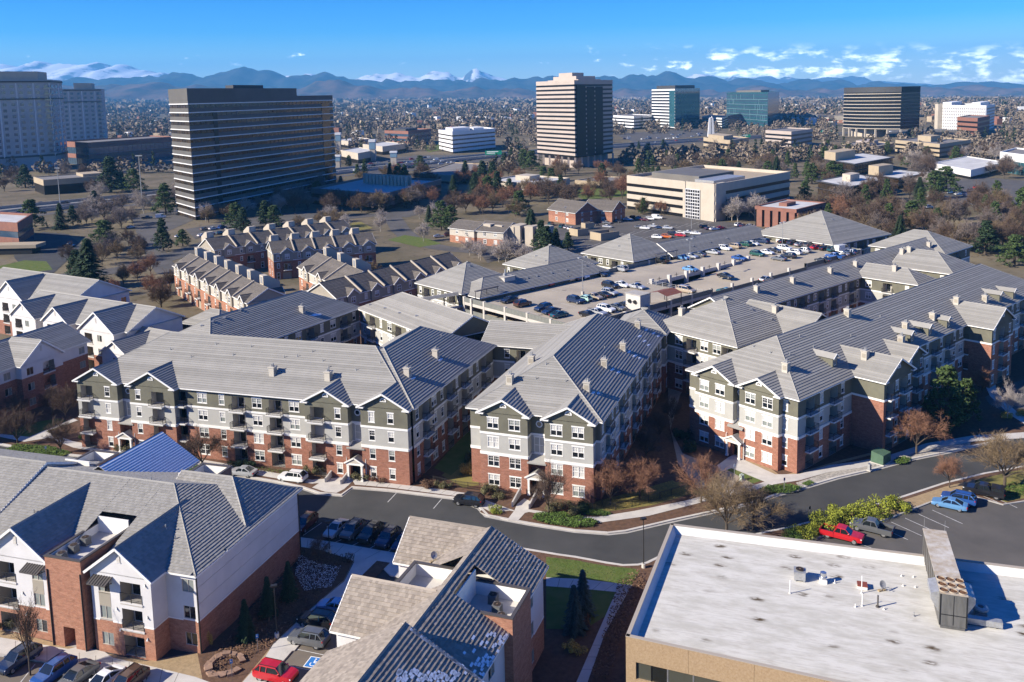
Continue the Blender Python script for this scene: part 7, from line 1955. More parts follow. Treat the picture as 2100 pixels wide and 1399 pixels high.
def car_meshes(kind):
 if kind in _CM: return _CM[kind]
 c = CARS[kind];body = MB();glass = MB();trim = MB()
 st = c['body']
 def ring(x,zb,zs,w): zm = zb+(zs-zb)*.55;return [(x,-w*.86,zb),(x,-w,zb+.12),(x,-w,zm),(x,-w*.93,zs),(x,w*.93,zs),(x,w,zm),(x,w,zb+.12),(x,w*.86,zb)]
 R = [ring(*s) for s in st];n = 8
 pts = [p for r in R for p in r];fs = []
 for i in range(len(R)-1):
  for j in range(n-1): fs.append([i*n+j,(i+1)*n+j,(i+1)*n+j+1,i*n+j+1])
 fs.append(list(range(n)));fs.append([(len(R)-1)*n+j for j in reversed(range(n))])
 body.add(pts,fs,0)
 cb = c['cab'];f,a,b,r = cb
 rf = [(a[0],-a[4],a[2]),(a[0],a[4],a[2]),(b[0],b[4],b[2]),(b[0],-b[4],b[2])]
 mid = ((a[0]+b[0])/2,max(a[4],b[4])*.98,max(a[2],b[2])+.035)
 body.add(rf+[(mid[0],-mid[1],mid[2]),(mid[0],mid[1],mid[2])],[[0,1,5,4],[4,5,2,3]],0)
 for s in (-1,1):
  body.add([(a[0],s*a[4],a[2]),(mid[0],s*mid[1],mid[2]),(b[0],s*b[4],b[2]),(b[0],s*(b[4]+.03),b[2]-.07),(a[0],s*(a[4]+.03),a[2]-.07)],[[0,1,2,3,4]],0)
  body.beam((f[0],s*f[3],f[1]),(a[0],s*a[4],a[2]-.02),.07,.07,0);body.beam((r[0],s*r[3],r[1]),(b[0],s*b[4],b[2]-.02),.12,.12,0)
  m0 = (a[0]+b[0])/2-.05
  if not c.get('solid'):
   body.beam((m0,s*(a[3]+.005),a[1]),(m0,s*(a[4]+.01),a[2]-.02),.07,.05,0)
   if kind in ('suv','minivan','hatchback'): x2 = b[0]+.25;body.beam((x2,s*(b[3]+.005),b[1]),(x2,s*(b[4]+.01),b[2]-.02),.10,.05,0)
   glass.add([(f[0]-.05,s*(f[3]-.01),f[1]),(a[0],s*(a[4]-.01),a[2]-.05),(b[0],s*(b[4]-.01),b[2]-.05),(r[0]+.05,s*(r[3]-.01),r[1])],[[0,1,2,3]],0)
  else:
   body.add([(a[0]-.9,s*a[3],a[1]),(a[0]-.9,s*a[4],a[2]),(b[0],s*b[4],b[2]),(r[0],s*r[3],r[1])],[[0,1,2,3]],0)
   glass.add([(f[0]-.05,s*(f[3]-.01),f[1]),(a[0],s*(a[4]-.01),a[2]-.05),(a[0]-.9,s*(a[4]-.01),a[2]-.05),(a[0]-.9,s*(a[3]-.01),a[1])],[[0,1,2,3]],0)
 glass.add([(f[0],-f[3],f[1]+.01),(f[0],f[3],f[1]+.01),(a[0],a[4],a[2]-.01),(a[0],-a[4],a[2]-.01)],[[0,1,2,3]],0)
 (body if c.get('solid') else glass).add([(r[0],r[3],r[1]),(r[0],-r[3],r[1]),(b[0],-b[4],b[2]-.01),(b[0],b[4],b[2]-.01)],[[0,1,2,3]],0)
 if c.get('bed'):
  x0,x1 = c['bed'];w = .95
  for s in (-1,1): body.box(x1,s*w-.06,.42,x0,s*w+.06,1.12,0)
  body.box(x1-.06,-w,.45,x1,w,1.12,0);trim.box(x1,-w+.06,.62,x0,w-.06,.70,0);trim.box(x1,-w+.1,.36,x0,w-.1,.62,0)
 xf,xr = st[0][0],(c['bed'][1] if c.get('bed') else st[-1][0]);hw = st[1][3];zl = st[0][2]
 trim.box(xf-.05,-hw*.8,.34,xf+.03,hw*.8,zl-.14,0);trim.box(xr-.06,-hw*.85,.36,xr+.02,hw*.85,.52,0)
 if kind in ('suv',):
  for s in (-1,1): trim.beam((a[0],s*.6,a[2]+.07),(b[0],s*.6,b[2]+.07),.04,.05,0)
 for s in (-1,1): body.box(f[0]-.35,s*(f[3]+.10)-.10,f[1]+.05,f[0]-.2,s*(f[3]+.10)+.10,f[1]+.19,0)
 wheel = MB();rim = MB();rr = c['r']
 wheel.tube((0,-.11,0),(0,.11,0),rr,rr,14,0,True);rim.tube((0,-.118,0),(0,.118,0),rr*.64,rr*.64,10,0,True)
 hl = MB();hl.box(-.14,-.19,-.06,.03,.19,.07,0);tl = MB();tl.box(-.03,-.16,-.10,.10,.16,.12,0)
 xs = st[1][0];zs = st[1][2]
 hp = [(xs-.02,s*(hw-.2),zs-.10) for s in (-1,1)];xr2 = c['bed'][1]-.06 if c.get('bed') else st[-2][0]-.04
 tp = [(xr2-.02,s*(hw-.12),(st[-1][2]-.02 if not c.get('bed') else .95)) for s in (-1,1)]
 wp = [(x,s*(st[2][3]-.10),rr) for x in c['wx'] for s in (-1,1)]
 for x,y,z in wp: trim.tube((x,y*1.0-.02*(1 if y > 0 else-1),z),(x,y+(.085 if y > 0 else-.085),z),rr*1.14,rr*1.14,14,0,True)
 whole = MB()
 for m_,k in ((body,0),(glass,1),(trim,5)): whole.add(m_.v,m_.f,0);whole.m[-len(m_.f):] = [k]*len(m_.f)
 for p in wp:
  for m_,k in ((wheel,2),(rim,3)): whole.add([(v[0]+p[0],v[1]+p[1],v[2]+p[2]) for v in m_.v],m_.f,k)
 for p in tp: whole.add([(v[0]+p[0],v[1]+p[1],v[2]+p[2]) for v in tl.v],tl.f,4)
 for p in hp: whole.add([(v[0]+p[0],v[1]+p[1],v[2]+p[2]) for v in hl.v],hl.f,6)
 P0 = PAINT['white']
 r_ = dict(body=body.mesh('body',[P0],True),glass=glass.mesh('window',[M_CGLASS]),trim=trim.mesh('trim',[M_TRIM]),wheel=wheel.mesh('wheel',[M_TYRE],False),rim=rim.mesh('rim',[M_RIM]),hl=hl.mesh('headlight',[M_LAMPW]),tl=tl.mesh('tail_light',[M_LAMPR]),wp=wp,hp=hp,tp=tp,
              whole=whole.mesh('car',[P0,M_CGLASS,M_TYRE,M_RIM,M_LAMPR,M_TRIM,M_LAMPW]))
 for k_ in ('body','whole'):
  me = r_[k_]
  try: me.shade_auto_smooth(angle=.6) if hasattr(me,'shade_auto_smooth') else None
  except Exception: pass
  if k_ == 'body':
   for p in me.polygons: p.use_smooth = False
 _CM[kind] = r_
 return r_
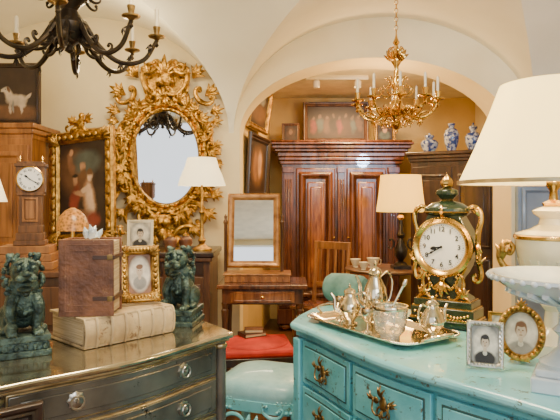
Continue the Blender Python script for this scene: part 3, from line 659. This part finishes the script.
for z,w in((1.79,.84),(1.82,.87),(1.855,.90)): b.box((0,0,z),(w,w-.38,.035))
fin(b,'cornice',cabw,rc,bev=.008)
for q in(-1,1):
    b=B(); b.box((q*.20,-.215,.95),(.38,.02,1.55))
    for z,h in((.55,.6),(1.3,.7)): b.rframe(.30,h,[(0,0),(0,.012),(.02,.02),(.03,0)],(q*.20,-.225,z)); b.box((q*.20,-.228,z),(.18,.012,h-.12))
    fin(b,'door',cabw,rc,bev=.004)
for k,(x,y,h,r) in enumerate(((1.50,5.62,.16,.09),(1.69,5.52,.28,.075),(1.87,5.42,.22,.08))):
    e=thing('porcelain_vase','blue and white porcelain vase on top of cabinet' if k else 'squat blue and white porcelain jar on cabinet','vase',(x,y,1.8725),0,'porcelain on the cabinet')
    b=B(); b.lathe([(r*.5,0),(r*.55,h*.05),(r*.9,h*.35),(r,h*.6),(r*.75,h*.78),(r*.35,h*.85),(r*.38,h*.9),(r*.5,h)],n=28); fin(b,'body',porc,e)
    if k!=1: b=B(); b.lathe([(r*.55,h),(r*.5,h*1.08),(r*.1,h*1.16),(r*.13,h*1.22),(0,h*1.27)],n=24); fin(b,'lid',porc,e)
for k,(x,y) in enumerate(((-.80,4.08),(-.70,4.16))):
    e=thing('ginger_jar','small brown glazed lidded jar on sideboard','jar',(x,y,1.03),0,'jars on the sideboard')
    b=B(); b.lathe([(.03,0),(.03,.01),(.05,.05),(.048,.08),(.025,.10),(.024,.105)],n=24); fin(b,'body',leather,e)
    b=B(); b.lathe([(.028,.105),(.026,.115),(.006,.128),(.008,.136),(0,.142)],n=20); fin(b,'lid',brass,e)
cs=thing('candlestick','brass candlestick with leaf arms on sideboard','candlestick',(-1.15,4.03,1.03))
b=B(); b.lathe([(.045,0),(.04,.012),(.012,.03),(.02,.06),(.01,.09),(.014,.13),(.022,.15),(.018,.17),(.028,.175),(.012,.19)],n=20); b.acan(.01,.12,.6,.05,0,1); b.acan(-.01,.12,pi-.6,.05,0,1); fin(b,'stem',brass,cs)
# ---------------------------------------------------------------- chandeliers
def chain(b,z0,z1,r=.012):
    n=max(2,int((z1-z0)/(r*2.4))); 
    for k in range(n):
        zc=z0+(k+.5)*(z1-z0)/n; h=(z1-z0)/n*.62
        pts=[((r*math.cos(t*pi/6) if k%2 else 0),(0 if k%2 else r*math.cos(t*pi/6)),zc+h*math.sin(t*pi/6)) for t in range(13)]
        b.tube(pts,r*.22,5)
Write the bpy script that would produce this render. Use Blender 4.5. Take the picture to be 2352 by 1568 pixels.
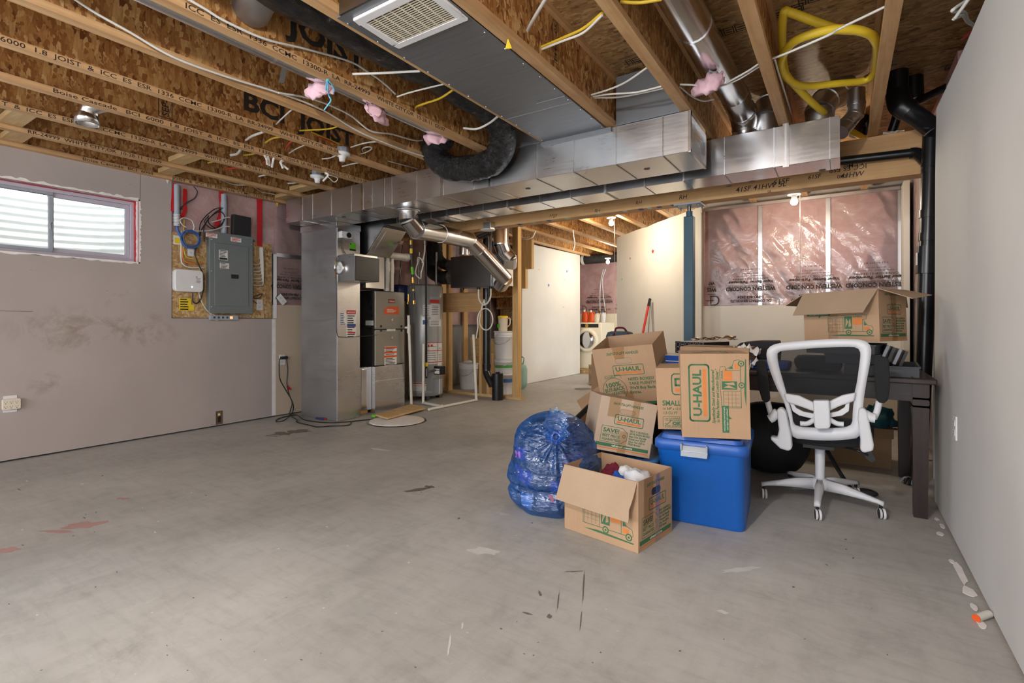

#####

Stated goal: Check each line above for the string "Continue", then copy the ones that have it.

Exercise answer:
Continue the Blender Python script for this scene: part 7, from line 1955. More parts follow. Treat the picture as 2100 pixels wide and 1399 pixels high.
Continue the Blender Python script for this scene: part 3, from line 659. This part finishes the script.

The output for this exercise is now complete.